#### Task goal
Set down all of the data exactly as it appears.
..........
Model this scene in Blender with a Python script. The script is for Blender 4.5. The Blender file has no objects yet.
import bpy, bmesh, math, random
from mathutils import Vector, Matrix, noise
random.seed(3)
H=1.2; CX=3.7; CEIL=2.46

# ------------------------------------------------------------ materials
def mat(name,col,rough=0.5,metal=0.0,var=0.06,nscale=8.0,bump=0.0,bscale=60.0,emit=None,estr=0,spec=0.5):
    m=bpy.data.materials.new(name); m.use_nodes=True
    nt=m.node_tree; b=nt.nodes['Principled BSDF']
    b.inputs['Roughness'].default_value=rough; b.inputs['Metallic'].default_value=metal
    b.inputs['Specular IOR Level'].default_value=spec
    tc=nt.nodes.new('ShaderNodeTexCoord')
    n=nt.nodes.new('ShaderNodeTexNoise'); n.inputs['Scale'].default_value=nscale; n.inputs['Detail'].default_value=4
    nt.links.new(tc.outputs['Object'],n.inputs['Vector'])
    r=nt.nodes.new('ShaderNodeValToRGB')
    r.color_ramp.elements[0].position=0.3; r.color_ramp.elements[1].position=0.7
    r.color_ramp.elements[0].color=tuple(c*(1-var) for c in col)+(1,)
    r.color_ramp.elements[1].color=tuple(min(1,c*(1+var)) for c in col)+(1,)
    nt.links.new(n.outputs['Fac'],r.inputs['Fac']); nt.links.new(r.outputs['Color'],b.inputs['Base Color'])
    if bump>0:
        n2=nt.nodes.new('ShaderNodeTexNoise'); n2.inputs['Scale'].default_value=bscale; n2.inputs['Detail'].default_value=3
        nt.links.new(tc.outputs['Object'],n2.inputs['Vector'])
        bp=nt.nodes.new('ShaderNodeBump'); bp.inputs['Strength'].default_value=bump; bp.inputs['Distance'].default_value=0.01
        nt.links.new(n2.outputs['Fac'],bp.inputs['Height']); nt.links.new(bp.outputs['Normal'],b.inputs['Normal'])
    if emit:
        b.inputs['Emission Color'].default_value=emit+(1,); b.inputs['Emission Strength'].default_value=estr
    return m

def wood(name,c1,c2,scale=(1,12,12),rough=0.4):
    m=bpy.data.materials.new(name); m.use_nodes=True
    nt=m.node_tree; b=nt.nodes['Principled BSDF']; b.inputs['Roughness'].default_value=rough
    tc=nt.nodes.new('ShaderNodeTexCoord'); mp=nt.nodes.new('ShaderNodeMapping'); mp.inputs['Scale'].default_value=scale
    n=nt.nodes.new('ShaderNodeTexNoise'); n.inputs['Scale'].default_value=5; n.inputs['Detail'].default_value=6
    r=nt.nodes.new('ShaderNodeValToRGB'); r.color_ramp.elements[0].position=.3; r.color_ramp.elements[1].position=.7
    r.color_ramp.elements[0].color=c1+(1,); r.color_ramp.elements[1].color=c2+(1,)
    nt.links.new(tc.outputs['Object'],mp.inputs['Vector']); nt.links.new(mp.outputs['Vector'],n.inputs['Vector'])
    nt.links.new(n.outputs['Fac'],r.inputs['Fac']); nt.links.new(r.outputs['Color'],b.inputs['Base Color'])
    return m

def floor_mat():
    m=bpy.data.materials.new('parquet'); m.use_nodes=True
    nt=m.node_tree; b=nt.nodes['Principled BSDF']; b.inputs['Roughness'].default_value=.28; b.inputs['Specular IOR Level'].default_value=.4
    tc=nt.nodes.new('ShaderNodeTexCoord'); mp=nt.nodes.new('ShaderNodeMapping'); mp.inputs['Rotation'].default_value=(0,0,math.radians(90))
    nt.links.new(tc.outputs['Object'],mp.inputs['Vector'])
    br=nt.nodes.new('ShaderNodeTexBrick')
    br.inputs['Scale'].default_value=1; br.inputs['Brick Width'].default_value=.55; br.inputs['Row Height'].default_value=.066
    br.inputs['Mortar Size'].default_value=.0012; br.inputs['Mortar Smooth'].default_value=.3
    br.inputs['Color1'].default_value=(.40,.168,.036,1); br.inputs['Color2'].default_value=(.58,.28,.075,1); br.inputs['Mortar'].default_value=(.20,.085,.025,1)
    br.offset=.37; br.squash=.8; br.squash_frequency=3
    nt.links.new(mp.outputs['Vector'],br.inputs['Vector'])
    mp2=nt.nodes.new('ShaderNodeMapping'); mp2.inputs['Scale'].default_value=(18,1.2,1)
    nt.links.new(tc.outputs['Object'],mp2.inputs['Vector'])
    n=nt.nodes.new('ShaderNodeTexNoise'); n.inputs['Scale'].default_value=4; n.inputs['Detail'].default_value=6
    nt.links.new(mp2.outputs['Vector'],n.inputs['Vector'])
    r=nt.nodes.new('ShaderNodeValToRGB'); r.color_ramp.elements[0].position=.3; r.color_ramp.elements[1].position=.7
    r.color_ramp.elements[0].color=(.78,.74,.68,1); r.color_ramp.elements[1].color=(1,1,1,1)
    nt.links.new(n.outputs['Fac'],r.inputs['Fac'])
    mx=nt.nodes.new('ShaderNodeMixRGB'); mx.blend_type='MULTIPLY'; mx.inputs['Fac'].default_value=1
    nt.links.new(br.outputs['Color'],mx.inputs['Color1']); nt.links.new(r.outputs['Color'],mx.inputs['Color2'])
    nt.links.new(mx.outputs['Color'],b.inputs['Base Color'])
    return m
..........
#### Reply
Model this scene in Blender with a Python script. The script is for Blender 4.5. The Blender file has no objects yet.
import bpy, bmesh, math, random
from mathutils import Vector, Matrix, noise
random.seed(3)
H=1.2; CX=3.7; CEIL=2.46

# ------------------------------------------------------------ materials
def mat(name,col,rough=0.5,metal=0.0,var=0.06,nscale=8.0,bump=0.0,bscale=60.0,emit=None,estr=0,spec=0.5):
    m=bpy.data.materials.new(name); m.use_nodes=True
    nt=m.node_tree; b=nt.nodes['Principled BSDF']
    b.inputs['Roughness'].default_value=rough; b.inputs['Metallic'].default_value=metal
    b.inputs['Specular IOR Level'].default_value=spec
    tc=nt.nodes.new('ShaderNodeTexCoord')
    n=nt.nodes.new('ShaderNodeTexNoise'); n.inputs['Scale'].default_value=nscale; n.inputs['Detail'].default_value=4
    nt.links.new(tc.outputs['Object'],n.inputs['Vector'])
    r=nt.nodes.new('ShaderNodeValToRGB')
    r.color_ramp.elements[0].position=0.3; r.color_ramp.elements[1].position=0.7
    r.color_ramp.elements[0].color=tuple(c*(1-var) for c in col)+(1,)
    r.color_ramp.elements[1].color=tuple(min(1,c*(1+var)) for c in col)+(1,)
    nt.links.new(n.outputs['Fac'],r.inputs['Fac']); nt.links.new(r.outputs['Color'],b.inputs['Base Color'])
    if bump>0:
        n2=nt.nodes.new('ShaderNodeTexNoise'); n2.inputs['Scale'].default_value=bscale; n2.inputs['Detail'].default_value=3
        nt.links.new(tc.outputs['Object'],n2.inputs['Vector'])
        bp=nt.nodes.new('ShaderNodeBump'); bp.inputs['Strength'].default_value=bump; bp.inputs['Distance'].default_value=0.01
        nt.links.new(n2.outputs['Fac'],bp.inputs['Height']); nt.links.new(bp.outputs['Normal'],b.inputs['Normal'])
    if emit:
        b.inputs['Emission Color'].default_value=emit+(1,); b.inputs['Emission Strength'].default_value=estr
    return m

def wood(name,c1,c2,scale=(1,12,12),rough=0.4):
    m=bpy.data.materials.new(name); m.use_nodes=True
    nt=m.node_tree; b=nt.nodes['Principled BSDF']; b.inputs['Roughness'].default_value=rough
    tc=nt.nodes.new('ShaderNodeTexCoord'); mp=nt.nodes.new('ShaderNodeMapping'); mp.inputs['Scale'].default_value=scale
    n=nt.nodes.new('ShaderNodeTexNoise'); n.inputs['Scale'].default_value=5; n.inputs['Detail'].default_value=6
    r=nt.nodes.new('ShaderNodeValToRGB'); r.color_ramp.elements[0].position=.3; r.color_ramp.elements[1].position=.7
    r.color_ramp.elements[0].color=c1+(1,); r.color_ramp.elements[1].color=c2+(1,)
    nt.links.new(tc.outputs['Object'],mp.inputs['Vector']); nt.links.new(mp.outputs['Vector'],n.inputs['Vector'])
    nt.links.new(n.outputs['Fac'],r.inputs['Fac']); nt.links.new(r.outputs['Color'],b.inputs['Base Color'])
    return m

def floor_mat():
    m=bpy.data.materials.new('parquet'); m.use_nodes=True
    nt=m.node_tree; b=nt.nodes['Principled BSDF']; b.inputs['Roughness'].default_value=.28; b.inputs['Specular IOR Level'].default_value=.4
    tc=nt.nodes.new('ShaderNodeTexCoord'); mp=nt.nodes.new('ShaderNodeMapping'); mp.inputs['Rotation'].default_value=(0,0,math.radians(90))
    nt.links.new(tc.outputs['Object'],mp.inputs['Vector'])
    br=nt.nodes.new('ShaderNodeTexBrick')
    br.inputs['Scale'].default_value=1; br.inputs['Brick Width'].default_value=.55; br.inputs['Row Height'].default_value=.066
    br.inputs['Mortar Size'].default_value=.0012; br.inputs['Mortar Smooth'].default_value=.3
    br.inputs['Color1'].default_value=(.40,.168,.036,1); br.inputs['Color2'].default_value=(.58,.28,.075,1); br.inputs['Mortar'].default_value=(.20,.085,.025,1)
    br.offset=.37; br.squash=.8; br.squash_frequency=3
    nt.links.new(mp.outputs['Vector'],br.inputs['Vector'])
    mp2=nt.nodes.new('ShaderNodeMapping'); mp2.inputs['Scale'].default_value=(18,1.2,1)
    nt.links.new(tc.outputs['Object'],mp2.inputs['Vector'])
    n=nt.nodes.new('ShaderNodeTexNoise'); n.inputs['Scale'].default_value=4; n.inputs['Detail'].default_value=6
    nt.links.new(mp2.outputs['Vector'],n.inputs['Vector'])
    r=nt.nodes.new('ShaderNodeValToRGB'); r.color_ramp.elements[0].position=.3; r.color_ramp.elements[1].position=.7
    r.color_ramp.elements[0].color=(.78,.74,.68,1); r.color_ramp.elements[1].color=(1,1,1,1)
    nt.links.new(n.outputs['Fac'],r.inputs['Fac'])
    mx=nt.nodes.new('ShaderNodeMixRGB'); mx.blend_type='MULTIPLY'; mx.inputs['Fac'].default_value=1
    nt.links.new(br.outputs['Color'],mx.inputs['Color1']); nt.links.new(r.outputs['Color'],mx.inputs['Color2'])
    nt.links.new(mx.outputs['Color'],b.inputs['Base Color'])
    return m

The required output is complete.